▸ What is being asked
Spot each line in the records below where the word "scene" occurs, then copy it.

◇ ◇ ◇ ◇ ◇

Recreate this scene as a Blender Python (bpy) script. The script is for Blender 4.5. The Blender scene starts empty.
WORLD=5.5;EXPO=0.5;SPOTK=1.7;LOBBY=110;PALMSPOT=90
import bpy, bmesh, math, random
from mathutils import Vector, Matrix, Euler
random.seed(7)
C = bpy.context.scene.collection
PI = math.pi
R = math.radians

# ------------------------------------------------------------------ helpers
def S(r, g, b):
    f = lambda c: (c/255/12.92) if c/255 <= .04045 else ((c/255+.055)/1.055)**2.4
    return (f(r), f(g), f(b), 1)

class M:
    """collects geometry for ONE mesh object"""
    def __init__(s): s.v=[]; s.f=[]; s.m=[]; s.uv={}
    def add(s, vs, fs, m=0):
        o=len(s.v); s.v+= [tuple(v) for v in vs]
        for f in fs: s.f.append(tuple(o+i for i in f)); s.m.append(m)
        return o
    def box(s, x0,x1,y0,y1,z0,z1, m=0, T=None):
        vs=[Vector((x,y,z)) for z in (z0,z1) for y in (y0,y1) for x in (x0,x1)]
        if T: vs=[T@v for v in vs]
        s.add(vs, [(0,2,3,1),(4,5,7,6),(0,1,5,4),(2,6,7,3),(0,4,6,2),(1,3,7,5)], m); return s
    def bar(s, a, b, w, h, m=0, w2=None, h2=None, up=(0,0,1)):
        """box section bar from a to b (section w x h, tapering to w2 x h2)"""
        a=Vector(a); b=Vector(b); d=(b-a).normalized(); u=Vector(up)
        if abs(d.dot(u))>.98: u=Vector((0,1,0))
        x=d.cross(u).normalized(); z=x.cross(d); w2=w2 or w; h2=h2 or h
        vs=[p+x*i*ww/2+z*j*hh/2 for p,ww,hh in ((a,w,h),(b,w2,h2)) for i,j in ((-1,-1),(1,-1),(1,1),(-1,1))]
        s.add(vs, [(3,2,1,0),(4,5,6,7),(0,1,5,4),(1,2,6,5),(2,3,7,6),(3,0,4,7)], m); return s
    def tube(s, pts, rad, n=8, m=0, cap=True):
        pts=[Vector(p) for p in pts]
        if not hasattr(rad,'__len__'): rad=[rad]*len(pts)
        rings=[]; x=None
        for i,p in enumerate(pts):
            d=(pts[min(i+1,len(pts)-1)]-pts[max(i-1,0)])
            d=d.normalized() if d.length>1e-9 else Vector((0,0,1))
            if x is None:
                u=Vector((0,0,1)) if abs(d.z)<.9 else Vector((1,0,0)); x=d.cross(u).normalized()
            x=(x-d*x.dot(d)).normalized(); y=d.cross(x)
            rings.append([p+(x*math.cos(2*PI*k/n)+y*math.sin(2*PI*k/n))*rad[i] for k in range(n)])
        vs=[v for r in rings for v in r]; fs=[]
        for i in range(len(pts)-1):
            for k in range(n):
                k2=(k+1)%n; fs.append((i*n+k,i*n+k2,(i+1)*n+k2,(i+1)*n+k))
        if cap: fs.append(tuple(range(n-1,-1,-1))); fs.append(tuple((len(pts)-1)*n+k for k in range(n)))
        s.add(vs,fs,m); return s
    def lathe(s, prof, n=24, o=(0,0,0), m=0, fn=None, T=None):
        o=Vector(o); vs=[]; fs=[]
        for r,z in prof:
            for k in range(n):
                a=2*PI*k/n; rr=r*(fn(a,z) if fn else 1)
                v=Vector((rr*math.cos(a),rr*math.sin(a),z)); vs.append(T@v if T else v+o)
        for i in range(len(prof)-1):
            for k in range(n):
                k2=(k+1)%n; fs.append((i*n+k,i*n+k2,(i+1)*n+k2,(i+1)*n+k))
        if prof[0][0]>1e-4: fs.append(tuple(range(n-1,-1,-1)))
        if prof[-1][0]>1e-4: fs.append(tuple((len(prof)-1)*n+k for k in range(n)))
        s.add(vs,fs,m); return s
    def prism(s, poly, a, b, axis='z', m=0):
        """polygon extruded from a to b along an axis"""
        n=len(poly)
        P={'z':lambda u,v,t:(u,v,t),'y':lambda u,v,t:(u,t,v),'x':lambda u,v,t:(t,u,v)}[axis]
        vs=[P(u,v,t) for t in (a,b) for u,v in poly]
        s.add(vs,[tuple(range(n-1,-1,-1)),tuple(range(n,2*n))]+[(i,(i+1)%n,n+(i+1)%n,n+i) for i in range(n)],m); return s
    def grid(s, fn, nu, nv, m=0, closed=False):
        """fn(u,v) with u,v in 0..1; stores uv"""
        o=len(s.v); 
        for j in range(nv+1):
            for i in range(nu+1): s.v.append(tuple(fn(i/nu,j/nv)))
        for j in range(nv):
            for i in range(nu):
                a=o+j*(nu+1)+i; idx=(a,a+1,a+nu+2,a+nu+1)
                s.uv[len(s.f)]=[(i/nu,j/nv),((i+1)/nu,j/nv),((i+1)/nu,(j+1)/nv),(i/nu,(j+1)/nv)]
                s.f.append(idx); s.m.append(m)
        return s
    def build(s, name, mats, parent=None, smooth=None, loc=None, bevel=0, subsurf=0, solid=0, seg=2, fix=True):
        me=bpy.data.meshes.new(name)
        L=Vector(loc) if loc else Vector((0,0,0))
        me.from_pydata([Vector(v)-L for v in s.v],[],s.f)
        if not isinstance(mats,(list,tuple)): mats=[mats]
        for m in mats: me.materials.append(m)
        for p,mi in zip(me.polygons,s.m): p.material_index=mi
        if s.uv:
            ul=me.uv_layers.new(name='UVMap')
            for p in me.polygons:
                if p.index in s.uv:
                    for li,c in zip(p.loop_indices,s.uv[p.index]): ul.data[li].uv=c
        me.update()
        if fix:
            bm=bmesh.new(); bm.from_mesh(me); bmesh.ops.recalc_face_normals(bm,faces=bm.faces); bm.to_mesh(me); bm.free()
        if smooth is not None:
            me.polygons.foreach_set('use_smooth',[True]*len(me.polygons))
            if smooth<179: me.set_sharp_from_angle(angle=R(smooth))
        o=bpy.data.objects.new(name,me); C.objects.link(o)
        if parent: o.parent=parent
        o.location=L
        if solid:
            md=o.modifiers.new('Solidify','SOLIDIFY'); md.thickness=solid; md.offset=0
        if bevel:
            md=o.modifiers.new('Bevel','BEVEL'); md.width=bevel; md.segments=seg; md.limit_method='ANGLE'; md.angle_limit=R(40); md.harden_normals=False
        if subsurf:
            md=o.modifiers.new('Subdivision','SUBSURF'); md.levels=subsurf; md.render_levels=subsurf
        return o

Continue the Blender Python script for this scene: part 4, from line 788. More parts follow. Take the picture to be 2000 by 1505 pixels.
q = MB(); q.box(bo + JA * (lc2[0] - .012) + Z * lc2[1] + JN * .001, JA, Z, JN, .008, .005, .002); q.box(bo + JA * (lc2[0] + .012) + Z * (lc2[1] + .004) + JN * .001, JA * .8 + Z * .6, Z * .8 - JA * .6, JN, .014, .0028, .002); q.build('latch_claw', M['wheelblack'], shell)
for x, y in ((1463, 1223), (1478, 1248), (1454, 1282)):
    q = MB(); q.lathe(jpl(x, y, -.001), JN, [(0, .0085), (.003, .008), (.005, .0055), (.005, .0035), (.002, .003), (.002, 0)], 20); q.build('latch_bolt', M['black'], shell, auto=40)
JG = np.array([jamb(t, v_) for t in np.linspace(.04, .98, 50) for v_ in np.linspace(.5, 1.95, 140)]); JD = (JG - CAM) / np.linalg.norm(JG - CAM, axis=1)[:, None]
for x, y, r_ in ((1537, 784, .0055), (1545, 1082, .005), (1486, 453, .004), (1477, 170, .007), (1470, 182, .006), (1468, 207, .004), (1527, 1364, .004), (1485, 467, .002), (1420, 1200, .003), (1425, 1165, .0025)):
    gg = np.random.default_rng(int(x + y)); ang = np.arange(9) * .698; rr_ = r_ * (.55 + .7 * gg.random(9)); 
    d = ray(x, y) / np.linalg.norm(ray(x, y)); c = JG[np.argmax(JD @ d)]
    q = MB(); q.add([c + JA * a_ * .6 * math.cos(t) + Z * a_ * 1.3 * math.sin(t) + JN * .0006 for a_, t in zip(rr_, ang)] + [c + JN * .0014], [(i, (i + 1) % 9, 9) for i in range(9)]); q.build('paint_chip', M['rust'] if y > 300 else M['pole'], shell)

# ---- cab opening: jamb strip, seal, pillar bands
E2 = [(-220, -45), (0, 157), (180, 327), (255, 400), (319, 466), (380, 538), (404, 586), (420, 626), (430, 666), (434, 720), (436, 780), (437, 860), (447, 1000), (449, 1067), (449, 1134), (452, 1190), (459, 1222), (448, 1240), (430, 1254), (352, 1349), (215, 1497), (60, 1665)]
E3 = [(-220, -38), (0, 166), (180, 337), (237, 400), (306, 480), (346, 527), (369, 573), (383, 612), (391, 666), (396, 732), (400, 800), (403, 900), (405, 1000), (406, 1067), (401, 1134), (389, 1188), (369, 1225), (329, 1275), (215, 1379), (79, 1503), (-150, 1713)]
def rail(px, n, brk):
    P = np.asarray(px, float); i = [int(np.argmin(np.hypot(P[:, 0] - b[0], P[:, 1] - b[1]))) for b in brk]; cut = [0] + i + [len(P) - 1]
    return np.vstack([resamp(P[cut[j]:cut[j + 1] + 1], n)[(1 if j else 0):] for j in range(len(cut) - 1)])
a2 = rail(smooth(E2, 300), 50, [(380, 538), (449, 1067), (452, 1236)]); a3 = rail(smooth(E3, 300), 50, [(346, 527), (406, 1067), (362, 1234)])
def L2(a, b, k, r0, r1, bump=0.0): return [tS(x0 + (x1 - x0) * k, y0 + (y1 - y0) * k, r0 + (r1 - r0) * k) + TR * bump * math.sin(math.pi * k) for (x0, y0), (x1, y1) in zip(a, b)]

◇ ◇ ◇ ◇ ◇

▸ Reply
Recreate this scene as a Blender Python (bpy) script. The script is for Blender 4.5. The Blender scene starts empty.
C = bpy.context.scene.collection
Continue the Blender Python script for this scene: part 4, from line 788. More parts follow. Take the picture to be 2000 by 1505 pixels.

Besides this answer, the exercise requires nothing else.